---- Supplied material

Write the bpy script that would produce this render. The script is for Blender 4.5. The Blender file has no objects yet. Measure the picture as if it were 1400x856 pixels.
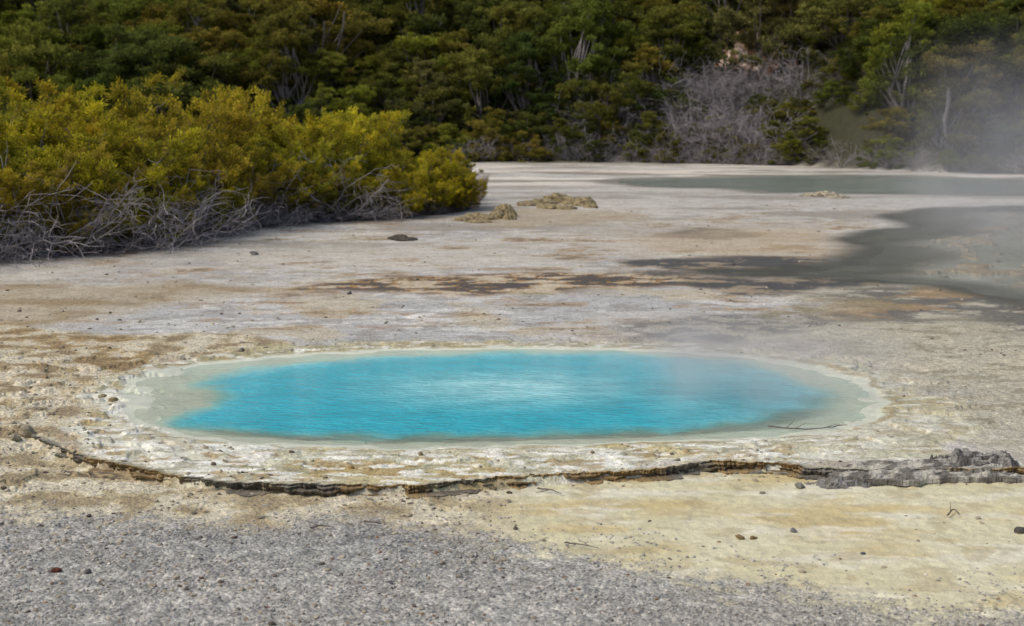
import bpy, math, random
import numpy as np
from mathutils import Vector, Matrix
rng=np.random.default_rng(7); random.seed(7)
sc=bpy.context.scene
H=3.5; LENS=50.0; F=LENS/36*1400; PITCH=math.atan((428-150)/F)

def G(u,v,z0=0.0):
    """image pixel, projected through the camera -> ground coordinates in metres"""
    dx=(u-700)/F; dz=-(v-428)/F
    Y=math.cos(PITCH)+dz*math.sin(PITCH); Z=-math.sin(PITCH)+dz*math.cos(PITCH)
    t=-(H-z0)/Z
    return (dx*t,Y*t)
def GP(l): return np.array([G(*p) for p in l])

# ---------- noise ----------
def _h(ix,iy,s):
    with np.errstate(over='ignore'):
        n=(ix.astype(np.int64)*374761393+iy.astype(np.int64)*668265263+s*1442695041)&0xffffffff
        n=((n^(n>>13))*1274126177)&0xffffffff
        n=(n^(n>>16))
    return n/4294967295.0
def vn(x,y,s=0):
    x=np.asarray(x,float);y=np.asarray(y,float)
    ix=np.floor(x);iy=np.floor(y);fx=x-ix;fy=y-iy
    a=_h(ix,iy,s)*6.2832;b=_h(ix+1,iy,s)*6.2832;c=_h(ix,iy+1,s)*6.2832;d=_h(ix+1,iy+1,s)*6.2832
    sx=fx*fx*fx*(fx*(fx*6-15)+10);sy=fy*fy*fy*(fy*(fy*6-15)+10)
    A=np.cos(a)*fx+np.sin(a)*fy;B=np.cos(b)*(fx-1)+np.sin(b)*fy
    C=np.cos(c)*fx+np.sin(c)*(fy-1);D=np.cos(d)*(fx-1)+np.sin(d)*(fy-1)
    return ((A+(B-A)*sx)*(1-sy)+(C+(D-C)*sx)*sy)*1.5
def fbm(x,y,o=4,s=0,g=0.5):
    r=0;a=1;t=0
    for i in range(o):
        r=r+a*vn(x*2**i+i*17.3,y*2**i-i*9.1,s+i*7);t+=a;a*=g
    return r/t*1.5
def ss(a,b,x):
    t=np.clip((x-a)/(b-a),0,1);return t*t*(3-2*t)
def smooth(P,n=5,closed=True):
    P=np.asarray(P,float);N=len(P);out=[]
    for i in range(N if closed else N-1):
        if closed: p0,p1,p2,p3=P[(i-1)%N],P[i],P[(i+1)%N],P[(i+2)%N]
        else: p0,p1,p2,p3=P[max(i-1,0)],P[i],P[i+1],P[min(i+2,N-1)]
        for k in range(n):
            t=k/n
            out.append(0.5*((2*p1)+(-p0+p2)*t+(2*p0-5*p1+4*p2-p3)*t*t+(-p0+3*p1-3*p2+p3)*t**3))
    if not closed: out.append(P[-1])
    return np.array(out)
def sdf(P,X,Y,margin=4.0):
    out=np.full(X.shape,margin)
    m=(X>P[:,0].min()-margin)&(X<P[:,0].max()+margin)&(Y>P[:,1].min()-margin)&(Y<P[:,1].max()+margin)
    x=X[m];y=Y[m]
    if x.size==0: return out
    d=np.full(x.shape,1e9);ins=np.zeros(x.shape,bool);n=len(P)
    for i in range(n):
        ax,ay=P[i];bx,by=P[(i+1)%n]
        ex,ey=bx-ax,by-ay
        t=np.clip(((x-ax)*ex+(y-ay)*ey)/(ex*ex+ey*ey+1e-12),0,1)
        dd=(x-ax-t*ex)**2+(y-ay-t*ey)**2
        d=np.minimum(d,dd)
        c=((ay>y)!=(by>y))
        if ey!=0: ins^=c&(x<ex*(y-ay)/ey+ax)
    d=np.sqrt(d);d[ins]*=-1
    out[m]=np.minimum(d,margin)
    return out
def S(r,g,b,k=1.0):
    c=np.array([r,g,b])/255.0
    return np.where(c<=0.04045,c/12.92,((c+0.055)/1.055)**2.4)*k

# ---------- mesh helper ----------
def make_mesh(name,V,faces,attrs=None,mats=(),matidx=None,smoothf=False):
    me=bpy.data.meshes.new(name)
    V=np.asarray(V,np.float32)
    fl=[np.asarray(f,np.int32) for f in faces if len(f)]
    tot=np.concatenate([np.full(len(f),f.shape[1],np.int32) for f in fl])
    loops=np.concatenate([f.ravel() for f in fl])
    me.vertices.add(len(V));me.vertices.foreach_set('co',V.ravel())
    me.loops.add(len(loops));me.loops.foreach_set('vertex_index',loops)
    st=np.concatenate([[0],np.cumsum(tot)[:-1]]).astype(np.int32)
    me.polygons.add(len(tot));me.polygons.foreach_set('loop_start',st);me.polygons.foreach_set('loop_total',tot)
    if matidx is not None: me.polygons.foreach_set('material_index',np.asarray(matidx,np.int32))
    me.polygons.foreach_set('use_smooth',np.full(len(tot),smoothf))
    for m in mats: me.materials.append(m)
    for k,a in (attrs or {}).items():
        a=np.asarray(a,np.float32)
        if a.ndim==2:
            at=me.attributes.new(k,'FLOAT_COLOR','POINT')
            at.data.foreach_set('color',np.concatenate([a,np.ones((len(a),1),np.float32)],1).ravel())
        else:
            at=me.attributes.new(k,'FLOAT','POINT');at.data.foreach_set('value',a)
    me.update();me.validate()
    return me
def add(name,me,parent=None,loc=(0,0,0),rot=(0,0,0),scale=(1,1,1)):
    o=bpy.data.objects.new(name,me);sc.collection.objects.link(o)
    o.location=loc;o.rotation_euler=rot;o.scale=scale
    if parent: o.parent=parent
    return o
def gridfaces(nr,nc):
    i=np.arange(nr*nc).reshape(nr,nc)
    return np.stack([i[:-1,:-1],i[:-1,1:],i[1:,1:],i[1:,:-1]],-1).reshape(-1,4)

# ---------- node helper ----------
class NT:
    def __init__(s,name):
        s.m=bpy.data.materials.new(name);s.m.use_nodes=True;s.t=s.m.node_tree;s.t.nodes.clear()
        s.out=s.n('ShaderNodeOutputMaterial')
    def n(s,ty,**k):
        x=s.t.nodes.new(ty)
        for a,b in k.items(): setattr(x,a,b)
        return x
    def l(s,a,b): s.t.links.new(a,b)
    def setv(s,sock,v):
        if hasattr(v,'is_linked') or isinstance(v,bpy.types.NodeSocket): s.l(v,sock)
        else: sock.default_value=v
    def attr(s,name,col=False):
        a=s.n('ShaderNodeAttribute');a.attribute_name=name
        return a.outputs['Color'] if col else a.outputs['Fac']
    def math(s,op,a,b=0.0,clamp=False):
        x=s.n('ShaderNodeMath',operation=op,use_clamp=clamp);s.setv(x.inputs[0],a);s.setv(x.inputs[1],b);return x.outputs[0]
    def mix(s,f,a,b,bt='MIX'):
        x=s.n('ShaderNodeMix',data_type='RGBA',blend_type=bt)
        s.setv(x.inputs[0],f)
        for i,v in ((6,a),(7,b)):
            if isinstance(v,bpy.types.NodeSocket): s.l(v,x.inputs[i])
            else: x.inputs[i].default_value=(*v[:3],1)
        return x.outputs[2]
    def pos(s,scale=(1,1,1),obj=False):
        if obj: o=s.n('ShaderNodeTexCoord').outputs['Object']
        else: o=s.n('ShaderNodeNewGeometry').outputs['Position']
        m=s.n('ShaderNodeMapping');s.l(o,m.inputs[0]);m.inputs['Scale'].default_value=scale
        return m.outputs[0]
    def noise(s,vec,scale,detail=4,rough=0.5):
        x=s.n('ShaderNodeTexNoise');s.l(vec,x.inputs['Vector']);x.inputs['Scale'].default_value=scale
        x.inputs['Detail'].default_value=detail;x.inputs['Roughness'].default_value=rough
        return x.outputs['Fac']
    def vor(s,vec,scale,feature='F1'):
        x=s.n('ShaderNodeTexVoronoi',feature=feature);s.l(vec,x.inputs['Vector']);x.inputs['Scale'].default_value=scale
        return x
    def rng(s,v,a,b,c,d):
        x=s.n('ShaderNodeMapRange');s.setv(x.inputs[0],v)
        for i,q in enumerate((a,b,c,d)): s.setv(x.inputs[i+1],q)
        return x.outputs[0]
    def bump(s,h,strength,dist,nrm=None):
        x=s.n('ShaderNodeBump');s.setv(x.inputs['Strength'],strength);x.inputs['Distance'].default_value=dist
        s.l(h,x.inputs['Height'])
        if nrm: s.l(nrm,x.inputs['Normal'])
        return x.outputs[0]
    def bsdf(s,col,rough=0.8,spec=0.5,normal=None,ior=1.45):
        x=s.n('ShaderNodeBsdfPrincipled')
        if isinstance(col,bpy.types.NodeSocket): s.l(col,x.inputs['Base Color'])
        else: x.inputs['Base Color'].default_value=(*col,1)
        s.setv(x.inputs['Roughness'],rough);s.setv(x.inputs['Specular IOR Level'],spec);x.inputs['IOR'].default_value=ior
        if normal: s.l(normal,x.inputs['Normal'])
        return x.outputs[0]
    def done(s,sh): s.l(sh,s.out.inputs['Surface']);return s.m

# ---------- materials ----------
def m_ground():
    t=NT('sinter_ground');c=t.attr('col',True);g=t.attr('grit');w=t.attr('wet')
    p=t.pos()
    n1=t.noise(p,9,3,0.65);n2=t.noise(p,45,2,0.6);n0=t.noise(p,2.2,3,0.7)
    v1=t.vor(p,26);v2=t.vor(p,60)
    sm=t.rng(g,0,0.4,0.4,1.0)
    cc=t.mix(1.0,c,t.rng(n0,0.3,0.7,0.86,1.14),'MULTIPLY')
    cc=t.mix(1.0,cc,t.rng(n1,0.3,0.7,0.80,1.20),'MULTIPLY');cc=t.mix(1.0,cc,t.rng(n2,0.3,0.7,0.80,1.20),'MULTIPLY')
    c=t.mix(sm,c,cc)
    vs=t.n('ShaderNodeSeparateColor');t.l(v1.outputs['Color'],vs.inputs[0])
    kv=t.rng(vs.outputs[0],0,1,0.72,1.28)
    c=t.mix(g,c,t.mix(1.0,c,kv,'MULTIPLY'))
    dk=t.rng(v2.outputs['Distance'],0.25,0.75,1.12,0.76)
    c=t.mix(g,c,t.mix(1.0,c,dk,'MULTIPLY'))
    hb=t.math('ADD',t.math('MULTIPLY',t.math('SUBTRACT',1.0,v1.outputs['Distance']),g),t.math('MULTIPLY',n2,0.7))
    hb=t.math('ADD',hb,n1)
    b=t.bump(hb,t.rng(w,0,1,0.8,0.15),0.025)
    r=t.rng(w,0,1,0.9,0.22)
    return t.done(t.bsdf(c,r,t.rng(w,0,1,0.25,0.45),b))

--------

_Goal of the exercise_
Leave the pictures out and please restate exactly the lines running from the start of the material through the one with "def GP(l): return".

_Result_
Write the bpy script that would produce this render. The script is for Blender 4.5. The Blender file has no objects yet. Measure the picture as if it were 1400x856 pixels.
import bpy, math, random
import numpy as np
from mathutils import Vector, Matrix
rng=np.random.default_rng(7); random.seed(7)
sc=bpy.context.scene
H=3.5; LENS=50.0; F=LENS/36*1400; PITCH=math.atan((428-150)/F)

def G(u,v,z0=0.0):
    """image pixel, projected through the camera -> ground coordinates in metres"""
    dx=(u-700)/F; dz=-(v-428)/F
    Y=math.cos(PITCH)+dz*math.sin(PITCH); Z=-math.sin(PITCH)+dz*math.cos(PITCH)
    t=-(H-z0)/Z
    return (dx*t,Y*t)
def GP(l): return np.array([G(*p) for p in l])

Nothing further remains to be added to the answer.